BBC warned about pandering to 'Manchester metropolitan elite'

Simon Austin's picture
by Simon Austin

Culture Minister John Whittingdale has warned the BBC about pandering to the “metropolitan elite” of Manchester.

Whittingdale is overseeing discussions about the future of the licence fee as Minister of State for Digital, Culture, Media and Sport.

The BBC moved departments including Sport, Children’s and 5 live to a new centre at MediaCityUK in 2011, initially basing 2,300 jobs there. Numbers at the complex have since swelled to more than 4,000.

Whittingdale told the Commons he was concerned that the BBC was not doing enough to reflect the lives of people who live in smaller towns and rural areas across the North.

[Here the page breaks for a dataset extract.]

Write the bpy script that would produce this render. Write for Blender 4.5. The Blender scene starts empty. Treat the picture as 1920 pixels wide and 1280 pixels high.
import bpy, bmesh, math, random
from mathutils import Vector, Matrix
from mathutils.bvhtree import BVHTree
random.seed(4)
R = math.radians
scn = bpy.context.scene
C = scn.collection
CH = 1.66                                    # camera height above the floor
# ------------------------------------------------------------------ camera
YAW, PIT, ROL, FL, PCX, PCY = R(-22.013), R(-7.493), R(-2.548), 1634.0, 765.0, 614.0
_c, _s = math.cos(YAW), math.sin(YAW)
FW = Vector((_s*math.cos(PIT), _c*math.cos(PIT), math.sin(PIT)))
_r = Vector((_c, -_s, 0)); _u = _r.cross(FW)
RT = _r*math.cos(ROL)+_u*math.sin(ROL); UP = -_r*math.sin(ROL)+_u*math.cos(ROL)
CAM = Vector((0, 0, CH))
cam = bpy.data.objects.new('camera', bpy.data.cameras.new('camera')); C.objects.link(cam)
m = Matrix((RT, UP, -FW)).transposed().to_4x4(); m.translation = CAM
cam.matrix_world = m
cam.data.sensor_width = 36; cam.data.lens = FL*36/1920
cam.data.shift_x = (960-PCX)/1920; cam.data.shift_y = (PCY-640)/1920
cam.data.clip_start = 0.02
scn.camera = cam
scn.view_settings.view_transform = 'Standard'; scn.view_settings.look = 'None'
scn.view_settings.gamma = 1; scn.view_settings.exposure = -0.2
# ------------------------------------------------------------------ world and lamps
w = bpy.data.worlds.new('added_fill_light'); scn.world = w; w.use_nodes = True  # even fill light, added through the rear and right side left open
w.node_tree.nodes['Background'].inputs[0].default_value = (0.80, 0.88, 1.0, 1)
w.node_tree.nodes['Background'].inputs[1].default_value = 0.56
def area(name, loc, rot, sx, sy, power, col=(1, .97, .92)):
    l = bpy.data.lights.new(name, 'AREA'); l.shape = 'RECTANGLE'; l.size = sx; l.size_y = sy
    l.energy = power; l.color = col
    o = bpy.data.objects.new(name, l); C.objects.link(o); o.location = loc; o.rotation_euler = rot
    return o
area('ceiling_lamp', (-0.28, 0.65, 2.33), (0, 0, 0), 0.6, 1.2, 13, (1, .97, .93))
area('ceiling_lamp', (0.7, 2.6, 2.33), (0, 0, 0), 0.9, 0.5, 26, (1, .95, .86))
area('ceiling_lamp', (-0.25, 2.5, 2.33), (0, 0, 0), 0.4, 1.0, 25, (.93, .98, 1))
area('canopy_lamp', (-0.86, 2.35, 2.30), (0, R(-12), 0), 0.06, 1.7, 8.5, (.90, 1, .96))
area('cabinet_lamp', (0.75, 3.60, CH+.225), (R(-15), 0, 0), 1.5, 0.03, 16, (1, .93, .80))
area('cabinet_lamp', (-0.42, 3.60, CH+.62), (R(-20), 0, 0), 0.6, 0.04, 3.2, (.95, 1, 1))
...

“It is absolutely essential they try to sustain support for the licence fee in all these communities and not just serve the metropolitan elite in London and Manchester,” he said.

“I am very much aware that communities like Cleethorpes begin to feel that the BBC is not providing sufficiently for them.”

Whittingdale was responding to an urgent question on the future of the BBC tabled by the Liberal Democrat MP Daisy Cooper.

He said the government was still considering whether to decriminalise non-payment of the licence fee, but that it did not intend to abolish the licence fee before 2027 because it was not technically possible for the Corporation to move to a subscription service by then.

Whittingdale added that there would not be special treatment for media freelancers, including those working for the BBC, who are not covered by the government’s furlough scheme. He suggested they should instead rely on the benefits system.

“The government has sought to provide to freelancers through the self-employment income scheme. For those who fall outside that, there is the availability of universal credit.

“Nevertheless, I am aware there are a number of freelance workers, not just for the BBC but across the media, and we continue to look and see what help can be given to them.”